Getting Hot

overheating

#1

I have a '73 Chevy C-10 with a 350. It is getting hot at interstate speeds but cools down in traffic. I have electric fans, that are pulling the right direction, had radiator checked and cleaned, new water pump, thermostat, hoses, and timing set right. Please help.


#2

How was the radiator cleaned? If you mean flushing water through it, that doesn’t remove any solder bloom that has formed in the radiator cores which reduces the radiators ability to flow coolant. If this is the original radiator, it’s thirtysix years old. And it would come as no surprise that a partially restricted radiator is causing the overheating issue at highway speed.

Tester


#3

Have you considered a leaking head gasket?


#4

Took it to a radiator shop.


#5

Truck runs fine, don’t seem to get any indications that I would have one. It runs perfect without smoke, water in the oil, or any of the usual signs.


#6

Run the truck until it overheats, pull over and look in the top of the coolant reservoir (engine idling). If you see small bubbles rising through the coolant, you have a head gasket leak.


#7

The addition of electric fans tells me you have been taking some “extreme” measures to solve this problem.

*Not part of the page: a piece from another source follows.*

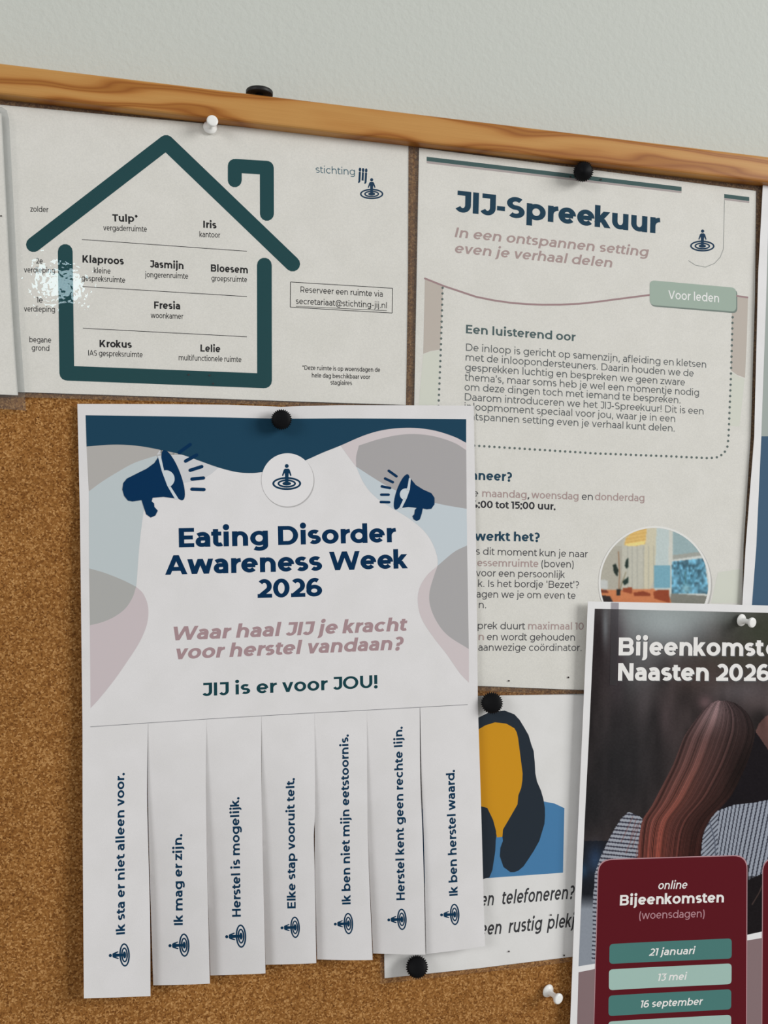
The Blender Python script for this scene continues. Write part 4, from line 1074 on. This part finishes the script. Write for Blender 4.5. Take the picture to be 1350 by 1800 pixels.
# long hair: left and right contours
yl = np.array([1231, 1236, 1245, 1262, 1293, 1347, 1387, 1419, 1440, 1470, 1500, 1530]); xl = np.array([1262, 1248, 1238, 1225, 1203, 1182, 1161, 1145, 1128, 1124, 1121, 1119])
yr = np.array([1231, 1236, 1248, 1262, 1285, 1310, 1345, 1400, 1437, 1464, 1500, 1530]); xr = np.array([1276, 1294, 1311, 1320, 1328, 1324, 1312, 1286, 1250, 1236, 1232, 1231])
_yy = np.arange(1225, 1540.0); _k = np.exp(-(np.arange(-30, 31) / 11.0) ** 2); _k /= _k.sum()
_l = np.convolve(np.pad(np.interp(_yy, yl, xl), 30, 'edge'), _k, 'valid'); _r = np.convolve(np.pad(np.interp(_yy, yr, xr), 30, 'edge'), _k, 'valid')
_top = np.clip((_yy - 1231) / 26, 0, 1)
_l = _l * _top + np.interp(_yy, yl, xl) * (1 - _top); _r = _r * _top + np.interp(_yy, yr, xr) * (1 - _top)
XL = np.interp(Y, _yy, _l); XR = np.interp(Y, _yy, _r)
hair = (X >= XL) & (X <= XR) & (Y >= 1231.5)
u = np.clip((X - XL) / np.maximum(XR - XL, 1), 0, 1)
r1 = rng.random(400); r2 = rng.random(400)
ui = u * 120 + (Y - 1230) * .10 * (u - .35) + 10; s1 = np.interp(ui.ravel(), np.arange(400), r1).reshape(u.shape)
ui = u * 34 + (Y - 1230) * .03 * (u - .3) + 9; s2 = np.interp(ui.ravel(), np.arange(400), r2).reshape(u.shape)
base = np.stack([np.interp(Y, [1231, 1300, 1400, 1500], [104, 94, 98, 104]), np.interp(Y, [1231, 1300, 1400, 1500], [84, 68, 62, 56]), np.interp(Y, [1231, 1300, 1400, 1500], [86, 66, 57, 50])], -1)
shade = (.42 + .52 * s1 + .46 * s2) * np.interp(u, [0, .15, .45, .7, 1], [1.0, 1.15, 1.0, .62, .48])[...] * np.interp(Y, [1231, 1300, 1420, 1520], [1.0, .9, .95, 1.0])
lit = np.exp(-((u - .3) / .16) ** 2) * np.clip((Y - 1290) / 120, 0, 1)
col = base * shade[..., None] + np.array([26, 9, 3.]) * (lit * (s1 ** 2) * 1.3)[..., None] + np.array([26, 24, 24.]) * (np.exp(-((u - .3) / .2) ** 2 - ((Y - 1255) / 26) ** 2))[..., None]
dark = np.clip((X - 1270) / 50, 0, 1) * np.clip((Y - 1300) / 60, 0, 1)
col *= (1 - .6 * dark)[..., None]
cv.C[hair] = np.clip(col[hair], 14, 200)
for a, b in (((1118, 1440), (1108, 1475)), ((1124, 1445), (1112, 1490)), ((1120, 1450), (1100, 1500)), ((1126, 1460), (1118, 1505)), ((1112, 1436), (1092, 1480))): cv.line([a, b], 1.4, (120, 70, 66), .6)
# second head at the edge
h2 = [(1328, 1286), (1334, 1272), (1345, 1260), (1362, 1250), (1362, 1340), (1350, 1318), (1338, 1300)]
q = cv.fill(h2, (98, 70, 66)); cv.C[q] *= (.75 + .4 * n2[q])[:, None]
cv.C += (vnoise(X.shape, 2, 2, rng)[..., None] - .5) * 5
PH = [(1045.5, 1070), (1362, 1077.5), (1362, 1636), (1339, 1637.5), (1314, 1643), (1100, 1668), (1042, 1694.5), (1017, 1698.5), (1027.5, 1450), (1036, 1280)]
keep = np.ones(cv.X.shape, bool)
cv.build('photo_print', S, .00004, keep, t, PIC)
p = Print(S, .00004)
p.poly([(1017, 1709), (1042, 1704), (1100, 1690), (1314, 1653), (1362, 1645), (1460, 1630), (1460, 1890), (1012, 1890)]); p.done('mauve_field', ink((128, 108, 110)), t)
MAR = ink((88, 20, 29)); 
def card(x0, yt0, x1, yt1, xb0, xb1):
    return rrect([(x0, yt0), (x1, yt1), (xb1, 1880), (xb0, 1880)], 24, 8)
p = Print(S, .00008); p.poly(card(1051, 1510.5, 1313.8, 1502.5, 1041, 1312.5)); p.cut(); p.poly(card(1340, 1508, 1452, 1502, 1338, 1452)); p.done('card_rim', ink((172, 132, 138)), t)
p = Print(S, .00011); p.poly(card(1052.5, 1512.2, 1312.2, 1504.2, 1042.3, 1311)); p.cut(); p.poly(card(1341.4, 1509.5, 1450, 1503.5, 1339.4, 1450)); p.done('maroon_card', MAR, t)
p = Print(S, .00014); q1 = Print(S, .00014)
p.poly(rrect([(1071.3, 1659.3), (1286, 1649.3), (1286, 1684.8), (1070.8, 1694.3)], 7)); p.cut(); p.poly(rrect([(1069.6, 1750), (1285.2, 1738.6), (1285, 1774), (1069.3, 1786)], 7))
q1.poly(rrect([(1070.2, 1704), (1285.8, 1693.3), (1285.6, 1729.6), (1070, 1740.5)], 7)); q1.cut(); q1.poly(rrect([(1069, 1795.5), (1285, 1783.5), (1285, 1819), (1069, 1831)], 7))
p.done('date_bar', ink((72, 118, 114)), t); q1.done('date_bar', ink((156, 184, 176)), t)
WH = ink((226, 224, 222)); p = Print(S, .00017)
p.text('21 januari', (1140, 1680), (1219.4, 1676.8), 12.6, 600, .2); p.text('13 mei', (1154.6, 1724.2), (1204.8, 1722), 12.6, 600, .2); p.text('16 september', (1124.3, 1771.3), (1233.6, 1766), 12.6, 600, .2)
p.done('date_words', WH, t)
p = Print(S, .00017)
p.text('online', (1156, 1563), (1206.8, 1561.8), 14, 560, .2); p.text('Bijeenkomsten', (1089.2, 1591.5), (1272, 1586), 18, 700); p.done('card_heading', WH, t)
p = Print(S, .00017); p.text('(woensdagen)', (1123, 1615.6), (1238.2, 1612), 13.5, 480); p.done('card_note', ink((172, 128, 136)), t)
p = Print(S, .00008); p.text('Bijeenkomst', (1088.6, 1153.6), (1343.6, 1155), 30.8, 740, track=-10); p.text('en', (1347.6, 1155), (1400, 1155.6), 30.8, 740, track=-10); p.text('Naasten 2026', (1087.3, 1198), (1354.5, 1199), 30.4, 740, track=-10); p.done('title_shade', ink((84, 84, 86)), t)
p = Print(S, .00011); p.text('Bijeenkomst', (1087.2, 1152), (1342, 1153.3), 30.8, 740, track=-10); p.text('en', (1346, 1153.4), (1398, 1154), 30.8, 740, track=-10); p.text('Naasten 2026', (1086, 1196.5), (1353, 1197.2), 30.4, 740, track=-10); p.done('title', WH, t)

# dark tinted strip, added to make the dark band left of the title
DARK_FILM = film_material('dark_film', (.66, .64, .67, 1), .03)
o = sheet_slab('dark_strip', S, [(1074, 1058.8), (1087.5, 1059.2), (1086, 1130), (1084, 1205), (1071.5, 1204), (1073, 1130)], DARK_FILM, t, .0001, .02, .00025, back=False)
o['label'] = 'narrow dark tinted strip at the left of the title'

# ------------------------------------------------------------------ pins
WHITE = mat('white_plastic', (.90, .895, .87), .22, .5)
WHITE.node_tree.nodes['Principled BSDF'].inputs['Subsurface Weight'].default_value = .15
WHITE.node_tree.nodes['Principled BSDF'].inputs['Subsurface Radius'].default_value = (.001, .001, .001)
BLK = mat('black_plastic', (.004, .004, .005), .55, .12)
STEEL = mat('steel', (.6, .6, .62), .25, .5, 1.0)
def frame(a, b):
    d = Vector(b) - Vector(a); L = d.length; d.normalize()
    x = d.orthogonal().normalized(); y = d.cross(x); return Vector(a), d, x, y, L
def lathe(name, a, b, prof, m, parent, org, n=36, teeth=0, depth=0.0, toothed=()):
    A, d, x, y, L = frame(a, b); V = []; F = []
    for j, (q, r) in enumerate(prof):
        for i in range(n):
            rr = r
            if teeth and j in toothed and i % 2: rr = r - depth
            th = 2 * math.pi * i / n
            V.append(tuple(A + d * (q * L) + (x * math.cos(th) + y * math.sin(th)) * rr))
    for j in range(len(prof) - 1):
        for i in range(n):
            k2 = (i + 1) % n; F.append((j * n + i, j * n + k2, (j + 1) * n + k2, (j + 1) * n + i))
    F.append(tuple(range(n))[::-1]); F.append(tuple((len(prof) - 1) * n + i for i in range(n)))
    return link(name, V, F, m, parent, org, not teeth)
def wpt(px, py, z):
    X_, Y_ = px2b([px], [py], z); return (float(X_[0]), -z, float(Y_[0]) + ZB)
def white_pin(label, base, head, zb, zh):
    a = wpt(base[0], base[1], zb); b = wpt(head[0], head[1], zh)
    t = thing('push_pin', label, 'push pin', a, 'white push pins on the board')
    lathe('grip', a, b, [(0, .0026), (.02, .0033), (.07, .0037), (.13, .0034), (.19, .0022), (.26, .00165), (.45, .0014), (.62, .0015), (.74, .0019), (.80, .0025), (.85, .0029), (.93, .0030), (.98, .0028), (1.0, .0023), (1.0, .0008)], WHITE, t, a)
    A, d, x, y, L = frame(a, b); n_ = tuple(A - d * .0085)
    lathe('needle', n_, tuple(A + d * .001), [(0, .00008), (.15, .0005), (1, .0005)], STEEL, t, a, 12)
white_pin('white push pin at the top edge of the house plan sheet', (369, 224.5), (373.6, 211.5), .0016, .0110)
white_pin('white push pin near the top of the photo poster', (1301.8, 1089.8), (1323.8, 1094.8), .0052, .0140)
white_pin('white push pin stuck in bare cork at the bottom', (961.8, 1740.5), (983, 1757), .0002, .0100)
def black_pin(label, c, r, z0, z1, dome):
    a = wpt(c[0], c[1] + 1.0, z0); b = wpt(c[0], c[1], z1)
    # radius given in pixels at the cap's distance
    e = wpt(c[0] + r, c[1], z1); R_ = (Vector(e) - Vector(b)).length * .97
    t = thing('push_pin', label, 'push pin', a, 'black ribbed push pins on the board')
    prof = [(0, R_ * .55), (.05, R_ * .60), (.30, R_ * .62), (.36, R_ * .96), (.42, R_), (.84, R_), (.90, R_ * .97)]
    lathe('ribbed_knob', a, b, prof, BLK, t, a, 60, 30, R_ * .15, (3, 4, 5, 6))
    cp = [(.84, R_ * .86), (.95, R_ * .84), (1.0, R_ * .74), (1.0 + dome * .5, R_ * .5), (1.0 + dome * .85, R_ * .25), (1.0 + dome, R_ * .04)]
    lathe('cap', a, b, cp, BLK, t, a, 40)
    A, d, x, y, L = frame(a, b)
    lathe('needle', tuple(A - d * .009), tuple(A + d * .001), [(0, .00008), (.15, .0005), (1, .0005)], STEEL, t, a, 12)
black_pin('glossy black ribbed pin at the top of the tall laminated sheet', (1025.3, 301.5), 17.3, .0018, .0105, .25)
black_pin('black toothed pin holding the top of the tear-off poster', (494.8, 737.2), 19.4, .0020, .0105, .06)
black_pin('black toothed pin just right of the tear-off poster above the yellow shape', (864.7, 1235.5), 19.3, .0018, .0100, .08)
black_pin('black ribbed pin in the lower left corner of the lowest sheet', (733, 1699.5), 19.9, .0018, .0100, .08)

# ------------------------------------------------------------------ flat headed black pin standing in the top of the frame, seen from below
DISC = mat('matt_black', (.014, .013, .013), .5, .35)
zc = .001; Rd = .0072                       # centre 1 mm out from the cork face
xn, yn = px2b([456.0], [157.0], zc + Rd)    # nearest point of its lower rim
xc, _ = px2b([456.0], [163.0], zc)
a = (float(xc[0]), -zc, ZB + FW - .0003); zu = float(yn[0]) + ZB
t = thing('flat_pin', 'flat black disc headed pin standing on top of the wooden frame', 'push pin', a)
def up_(z_): return (a[0], a[1], z_)
lathe('disc_head', up_(zu), up_(zu + .0023), [(0, Rd * .2), (0, Rd * .97), (.12, Rd), (.85, Rd), (1, Rd * .96), (1, Rd * .1)], DISC, t, a, 64)
lathe('stem', up_(a[2]), up_(zu + .0004), [(0, .0022), (1, .0022)], DISC, t, a, 24)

I had a 65 GMC with a pumped up small block and it could idle 12hrs straight without overheating. I had a 4 core radiator,no shroud,headers,and the AZ desert heat to contend with.I used the truck for hauling a 3 yrd dump trailer and I would work the whole day withot shutting it off.


#8

Well I should say that it doesn’t “overheat”. It gets hotter than normal according to the temp gauge. I have also thought about changing out the temp sending unit and possibly the gauge. Not sure how old the sending unit is, but I know the gauge is 36.